Monday, July 20, 2015

Can People Distinguish Pâté from Dog Food?


The shorty answer to the above question
is: NO.

From a 2009 study published by the American Association of Wine Economics come this abstract of a paper by John Bohannon, Robin Goldstein, and Alexis Herschkowitsch.

Considering the similarity of its ingredients, canned dog food could be a suitable and inexpensive substitute for pâté or processed blended meat products such as Spam or liverwurst. However, the social stigma associated with the human consumption of pet food makes an unbiased comparison challenging. To prevent bias, Newman's Own dog food was prepared with a food processor to have the texture and appearance of a liver mousse. In a double-blind test, subjects were presented with five unlabeled blended meat products, one of which was the prepared dog food.

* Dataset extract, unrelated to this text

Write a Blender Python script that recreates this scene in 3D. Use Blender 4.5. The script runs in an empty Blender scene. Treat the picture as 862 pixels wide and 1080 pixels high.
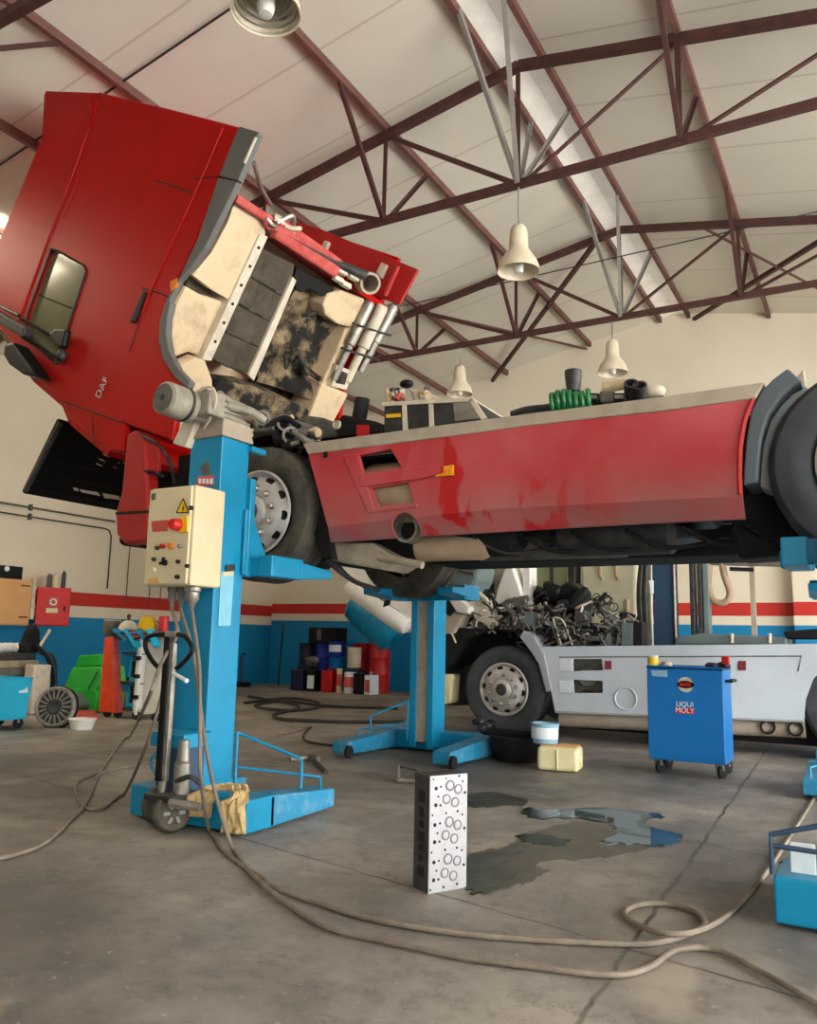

After ranking the samples on the basis of taste, subjects were challenged to identify which of the five was dog food. Although 72% of subjects ranked the dog food as the worst of the five samples in terms of taste (Newell and MacFarlane multiple comparison, P<0.05), subjects were not better than random at correctly identifying the dog food.
Read the whole paper here.

I am not too surprised.  After all, high-end tinned dog foods are getting pretty expensive, and the human palate is not much improved from 20,000 years ago when feral man mixed muddy water with boiled nettles and rancid meat.

The ability to taste is actually one of our weakest senses.  Most of what we claim we can taste is actually color, smell or (pun intended) sniffing pretension.

Most "wine experts" cannot reliably tell a "good" vintage from a "bad," and will give completely different opinions of wine from the same bottle, depending on what social cues they are given.

Believe it or not, most people cannot even taste the difference between red and white wine!

1 comment:

Jeff T. said...

This post serves to showcase a dispute between iffy junk science bullshit expertise and high-falutin' toney traditional bullshit expertise. Leering bearded middle-aged profs performing for grad student coeds vs. leering self-proclaimed celebrity hucksters performing for rich people.